And what ideas! Christopher Hill shows enormous sympathy for the 'exhilirating freedom' of the revolutionary decades. He shows us, like Thompson, people making their own history, not because but in spite of thier 'circumstance'. Thus he presents the Seekers and Ranters, anarchist libertarians who believed, as a logical consequence of Calvinist doctrines of predestination, that the holy were justified sinners; the radical Quakers; and individuals like Samuel Fisher, Abeizer Coppe, the anonymous author of the anarchist 'Tyranipocrit Discovered', and John Bunyan.

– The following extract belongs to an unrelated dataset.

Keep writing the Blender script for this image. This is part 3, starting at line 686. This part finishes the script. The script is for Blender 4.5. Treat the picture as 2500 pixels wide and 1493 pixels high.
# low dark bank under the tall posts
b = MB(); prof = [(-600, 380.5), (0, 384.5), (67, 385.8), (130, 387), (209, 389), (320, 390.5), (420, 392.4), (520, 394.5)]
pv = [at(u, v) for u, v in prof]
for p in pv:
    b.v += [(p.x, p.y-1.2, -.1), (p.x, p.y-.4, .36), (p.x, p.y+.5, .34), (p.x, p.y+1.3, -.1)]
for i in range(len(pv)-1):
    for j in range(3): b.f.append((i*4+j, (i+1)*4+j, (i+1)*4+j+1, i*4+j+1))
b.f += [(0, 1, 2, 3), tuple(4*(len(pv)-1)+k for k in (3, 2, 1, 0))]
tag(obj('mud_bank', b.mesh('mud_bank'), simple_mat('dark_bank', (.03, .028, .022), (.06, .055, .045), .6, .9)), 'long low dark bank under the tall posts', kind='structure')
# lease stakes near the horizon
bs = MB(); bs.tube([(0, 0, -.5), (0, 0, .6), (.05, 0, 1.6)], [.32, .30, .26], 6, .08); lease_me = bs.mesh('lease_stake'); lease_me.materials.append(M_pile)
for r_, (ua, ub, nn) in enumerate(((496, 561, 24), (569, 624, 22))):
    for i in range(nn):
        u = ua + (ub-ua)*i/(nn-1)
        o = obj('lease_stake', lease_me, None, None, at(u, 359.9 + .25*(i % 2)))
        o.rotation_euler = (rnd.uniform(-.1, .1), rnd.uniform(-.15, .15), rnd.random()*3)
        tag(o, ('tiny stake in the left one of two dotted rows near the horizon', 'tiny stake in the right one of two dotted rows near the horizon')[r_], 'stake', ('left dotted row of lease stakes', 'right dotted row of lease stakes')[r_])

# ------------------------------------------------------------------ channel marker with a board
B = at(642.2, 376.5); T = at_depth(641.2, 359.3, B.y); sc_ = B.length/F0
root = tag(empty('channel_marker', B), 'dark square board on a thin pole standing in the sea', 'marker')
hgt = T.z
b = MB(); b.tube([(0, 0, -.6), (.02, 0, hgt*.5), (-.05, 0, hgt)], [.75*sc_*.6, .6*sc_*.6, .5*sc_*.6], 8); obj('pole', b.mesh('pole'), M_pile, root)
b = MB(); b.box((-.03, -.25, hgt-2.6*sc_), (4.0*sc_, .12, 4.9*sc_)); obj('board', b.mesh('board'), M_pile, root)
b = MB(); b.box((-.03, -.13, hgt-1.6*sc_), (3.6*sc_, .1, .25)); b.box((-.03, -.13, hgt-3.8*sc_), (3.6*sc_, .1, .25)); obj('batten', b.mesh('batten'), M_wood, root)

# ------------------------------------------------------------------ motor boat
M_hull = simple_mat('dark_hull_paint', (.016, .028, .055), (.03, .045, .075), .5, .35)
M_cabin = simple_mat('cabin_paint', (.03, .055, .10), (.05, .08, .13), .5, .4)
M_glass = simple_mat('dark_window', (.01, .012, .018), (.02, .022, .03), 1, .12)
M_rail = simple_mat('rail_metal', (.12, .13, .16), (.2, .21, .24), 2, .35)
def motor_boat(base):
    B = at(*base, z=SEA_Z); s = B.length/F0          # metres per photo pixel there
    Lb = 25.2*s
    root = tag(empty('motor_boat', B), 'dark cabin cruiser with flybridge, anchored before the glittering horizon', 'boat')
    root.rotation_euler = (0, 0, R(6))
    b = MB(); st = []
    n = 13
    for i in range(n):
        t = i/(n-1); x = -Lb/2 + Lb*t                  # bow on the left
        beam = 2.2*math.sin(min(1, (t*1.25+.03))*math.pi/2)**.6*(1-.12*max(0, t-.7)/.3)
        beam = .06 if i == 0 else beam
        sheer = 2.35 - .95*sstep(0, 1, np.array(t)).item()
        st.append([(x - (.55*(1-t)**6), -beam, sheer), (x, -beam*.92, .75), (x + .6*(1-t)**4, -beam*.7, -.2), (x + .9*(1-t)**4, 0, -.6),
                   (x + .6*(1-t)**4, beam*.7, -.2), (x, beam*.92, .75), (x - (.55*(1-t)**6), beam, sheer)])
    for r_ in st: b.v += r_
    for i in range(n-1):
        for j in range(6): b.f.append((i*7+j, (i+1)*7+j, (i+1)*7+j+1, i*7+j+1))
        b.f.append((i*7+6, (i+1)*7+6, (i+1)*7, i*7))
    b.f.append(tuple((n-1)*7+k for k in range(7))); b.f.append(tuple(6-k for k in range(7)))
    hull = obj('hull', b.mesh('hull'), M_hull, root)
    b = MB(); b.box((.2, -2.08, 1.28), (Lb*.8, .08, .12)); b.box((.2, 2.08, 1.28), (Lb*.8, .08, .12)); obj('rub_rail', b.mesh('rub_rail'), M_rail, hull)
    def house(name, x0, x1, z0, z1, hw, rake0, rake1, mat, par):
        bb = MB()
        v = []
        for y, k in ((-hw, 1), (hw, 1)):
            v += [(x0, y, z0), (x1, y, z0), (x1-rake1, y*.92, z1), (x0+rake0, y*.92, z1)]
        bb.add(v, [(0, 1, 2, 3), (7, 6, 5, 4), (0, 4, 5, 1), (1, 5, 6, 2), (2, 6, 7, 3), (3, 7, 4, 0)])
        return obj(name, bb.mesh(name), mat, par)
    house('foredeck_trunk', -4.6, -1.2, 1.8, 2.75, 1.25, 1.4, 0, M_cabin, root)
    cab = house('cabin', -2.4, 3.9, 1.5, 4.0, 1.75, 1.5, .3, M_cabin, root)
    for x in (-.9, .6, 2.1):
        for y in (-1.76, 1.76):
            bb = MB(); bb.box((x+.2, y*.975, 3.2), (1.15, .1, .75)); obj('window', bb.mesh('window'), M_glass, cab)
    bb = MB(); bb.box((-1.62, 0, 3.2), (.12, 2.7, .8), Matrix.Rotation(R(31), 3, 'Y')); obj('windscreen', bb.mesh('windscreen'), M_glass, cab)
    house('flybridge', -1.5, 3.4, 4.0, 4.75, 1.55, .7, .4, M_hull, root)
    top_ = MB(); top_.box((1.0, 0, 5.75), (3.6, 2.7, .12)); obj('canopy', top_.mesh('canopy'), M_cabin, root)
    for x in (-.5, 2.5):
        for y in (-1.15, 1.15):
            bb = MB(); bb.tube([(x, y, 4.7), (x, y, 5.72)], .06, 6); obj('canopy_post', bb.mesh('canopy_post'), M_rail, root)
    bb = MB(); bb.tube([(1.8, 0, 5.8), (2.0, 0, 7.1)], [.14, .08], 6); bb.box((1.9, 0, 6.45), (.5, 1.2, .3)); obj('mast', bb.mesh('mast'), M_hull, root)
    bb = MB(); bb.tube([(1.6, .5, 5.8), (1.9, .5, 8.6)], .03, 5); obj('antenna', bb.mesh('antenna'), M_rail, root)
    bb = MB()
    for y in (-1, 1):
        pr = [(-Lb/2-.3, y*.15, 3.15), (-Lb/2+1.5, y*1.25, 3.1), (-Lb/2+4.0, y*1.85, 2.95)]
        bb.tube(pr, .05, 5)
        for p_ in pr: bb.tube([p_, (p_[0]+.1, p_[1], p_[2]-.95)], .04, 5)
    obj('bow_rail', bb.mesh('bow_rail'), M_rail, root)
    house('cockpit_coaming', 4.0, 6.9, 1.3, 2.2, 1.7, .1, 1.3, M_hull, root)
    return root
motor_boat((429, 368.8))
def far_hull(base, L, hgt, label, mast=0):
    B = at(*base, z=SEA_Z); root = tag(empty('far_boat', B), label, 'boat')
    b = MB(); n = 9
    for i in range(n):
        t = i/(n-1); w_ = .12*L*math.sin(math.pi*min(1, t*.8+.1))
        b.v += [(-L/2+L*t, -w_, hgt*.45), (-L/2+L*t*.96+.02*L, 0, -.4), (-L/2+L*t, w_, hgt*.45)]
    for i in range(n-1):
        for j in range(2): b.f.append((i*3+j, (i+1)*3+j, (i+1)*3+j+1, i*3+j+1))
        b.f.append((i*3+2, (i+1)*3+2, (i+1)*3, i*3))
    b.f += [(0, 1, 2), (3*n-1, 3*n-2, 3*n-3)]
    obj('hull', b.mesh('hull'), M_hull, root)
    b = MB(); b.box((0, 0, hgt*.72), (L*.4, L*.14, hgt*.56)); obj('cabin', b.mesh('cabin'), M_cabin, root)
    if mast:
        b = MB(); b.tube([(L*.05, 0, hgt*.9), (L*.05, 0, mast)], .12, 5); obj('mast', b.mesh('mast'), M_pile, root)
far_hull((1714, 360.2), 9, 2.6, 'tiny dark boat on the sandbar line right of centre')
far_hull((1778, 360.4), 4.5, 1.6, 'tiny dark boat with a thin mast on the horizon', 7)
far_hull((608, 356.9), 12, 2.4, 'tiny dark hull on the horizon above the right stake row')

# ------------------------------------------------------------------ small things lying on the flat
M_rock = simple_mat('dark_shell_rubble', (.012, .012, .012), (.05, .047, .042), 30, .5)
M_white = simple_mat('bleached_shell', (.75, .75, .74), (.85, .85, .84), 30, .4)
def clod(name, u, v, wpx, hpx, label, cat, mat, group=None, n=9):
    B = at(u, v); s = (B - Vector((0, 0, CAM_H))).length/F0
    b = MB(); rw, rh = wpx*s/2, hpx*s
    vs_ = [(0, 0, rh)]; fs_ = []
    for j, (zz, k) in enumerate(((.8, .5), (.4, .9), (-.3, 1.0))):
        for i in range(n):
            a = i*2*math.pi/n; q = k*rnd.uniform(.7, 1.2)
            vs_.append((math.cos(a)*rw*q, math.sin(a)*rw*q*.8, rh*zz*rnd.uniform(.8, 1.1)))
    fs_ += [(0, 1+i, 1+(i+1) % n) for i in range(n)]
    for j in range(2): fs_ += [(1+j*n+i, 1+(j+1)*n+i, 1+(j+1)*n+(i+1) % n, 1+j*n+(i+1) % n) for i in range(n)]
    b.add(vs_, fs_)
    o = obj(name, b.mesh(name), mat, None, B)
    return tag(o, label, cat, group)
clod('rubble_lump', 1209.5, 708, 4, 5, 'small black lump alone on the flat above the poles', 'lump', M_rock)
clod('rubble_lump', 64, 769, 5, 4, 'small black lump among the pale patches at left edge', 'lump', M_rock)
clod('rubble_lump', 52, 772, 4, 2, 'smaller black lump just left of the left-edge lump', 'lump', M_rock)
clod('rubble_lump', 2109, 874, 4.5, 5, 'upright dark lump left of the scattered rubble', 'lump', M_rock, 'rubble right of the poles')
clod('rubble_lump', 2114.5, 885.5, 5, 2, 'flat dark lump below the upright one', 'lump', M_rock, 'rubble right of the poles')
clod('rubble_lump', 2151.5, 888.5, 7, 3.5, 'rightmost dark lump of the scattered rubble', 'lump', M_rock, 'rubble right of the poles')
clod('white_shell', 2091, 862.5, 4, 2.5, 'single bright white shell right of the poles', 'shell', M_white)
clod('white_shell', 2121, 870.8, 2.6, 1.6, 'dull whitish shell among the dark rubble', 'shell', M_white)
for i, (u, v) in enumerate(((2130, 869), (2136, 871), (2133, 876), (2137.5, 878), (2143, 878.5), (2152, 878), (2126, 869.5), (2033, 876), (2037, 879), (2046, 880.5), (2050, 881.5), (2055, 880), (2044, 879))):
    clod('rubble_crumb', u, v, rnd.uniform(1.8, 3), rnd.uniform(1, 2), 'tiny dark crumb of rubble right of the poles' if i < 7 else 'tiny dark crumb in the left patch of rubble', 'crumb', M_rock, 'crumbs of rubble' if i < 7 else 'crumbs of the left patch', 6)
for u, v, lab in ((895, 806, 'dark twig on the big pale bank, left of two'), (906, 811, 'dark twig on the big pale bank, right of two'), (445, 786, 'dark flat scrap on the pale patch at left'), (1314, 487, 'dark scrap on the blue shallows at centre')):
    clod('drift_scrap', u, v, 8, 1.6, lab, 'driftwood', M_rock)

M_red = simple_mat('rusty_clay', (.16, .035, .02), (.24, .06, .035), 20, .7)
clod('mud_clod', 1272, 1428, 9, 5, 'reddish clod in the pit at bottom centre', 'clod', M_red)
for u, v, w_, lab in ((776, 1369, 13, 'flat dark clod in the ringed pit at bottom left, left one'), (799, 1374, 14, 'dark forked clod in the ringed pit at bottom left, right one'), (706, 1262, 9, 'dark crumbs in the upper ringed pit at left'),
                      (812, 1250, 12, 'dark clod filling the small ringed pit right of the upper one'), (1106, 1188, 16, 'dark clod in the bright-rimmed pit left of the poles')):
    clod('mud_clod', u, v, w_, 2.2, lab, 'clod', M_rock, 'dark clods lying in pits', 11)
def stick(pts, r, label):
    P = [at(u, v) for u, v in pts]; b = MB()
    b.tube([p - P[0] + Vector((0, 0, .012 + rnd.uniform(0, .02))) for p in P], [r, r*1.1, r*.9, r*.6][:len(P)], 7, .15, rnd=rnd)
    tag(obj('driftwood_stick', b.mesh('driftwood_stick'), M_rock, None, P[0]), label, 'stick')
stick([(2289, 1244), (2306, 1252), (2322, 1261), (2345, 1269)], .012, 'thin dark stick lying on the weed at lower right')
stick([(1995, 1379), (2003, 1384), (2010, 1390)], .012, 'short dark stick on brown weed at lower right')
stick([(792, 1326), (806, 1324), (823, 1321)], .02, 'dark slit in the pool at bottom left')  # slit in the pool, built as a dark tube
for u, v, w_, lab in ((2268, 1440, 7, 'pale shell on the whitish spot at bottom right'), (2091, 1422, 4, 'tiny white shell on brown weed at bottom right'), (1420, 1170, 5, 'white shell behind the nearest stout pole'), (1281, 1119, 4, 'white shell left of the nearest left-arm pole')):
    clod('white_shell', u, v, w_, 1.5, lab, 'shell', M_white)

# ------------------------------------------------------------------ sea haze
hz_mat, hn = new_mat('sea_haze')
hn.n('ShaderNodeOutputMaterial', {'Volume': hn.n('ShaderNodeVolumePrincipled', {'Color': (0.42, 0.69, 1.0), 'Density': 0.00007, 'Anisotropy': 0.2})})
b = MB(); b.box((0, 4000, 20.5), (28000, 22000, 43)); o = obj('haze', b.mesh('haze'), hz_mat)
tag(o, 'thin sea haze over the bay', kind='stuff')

Of course the book is most famous for its portrait of True Leveller Gerrard Winstanley, the hero of the book. For Hill, Winstanley is the apogee of seventeenth century radicalism. His agrarian communist priciples strikingly resemble modern libertarian socialism, and his social theory, like Hegel and Marx, was dialectical, in a way. Winsatanley's shadow stretches long and dark over the book, and it is no worse for that.
The book has a scope far beyond the sects of the English Revolution, also discussed are the protestant ethic, the philosophy of Thomas Hobbes, Milton's epics, the burgeoning scientific revolution, the 'puritan sexual revolution', and much more. From this book one gets a sense of the experience of the civil war, as Hill states in his Introduction, from a worm's eye view.
But it is a very one-sided view. More balance is necessary. It would be interesting if Hill had had more to say about popular conservatism, about resistance to these ideas, so that a greater understanding of the radicals may be brought to light.
Yet this book fully deserves its five stars, and equally deserves to be read, discussed and appreciated after almost thirty years. A testement to one of the greatest historians alive today.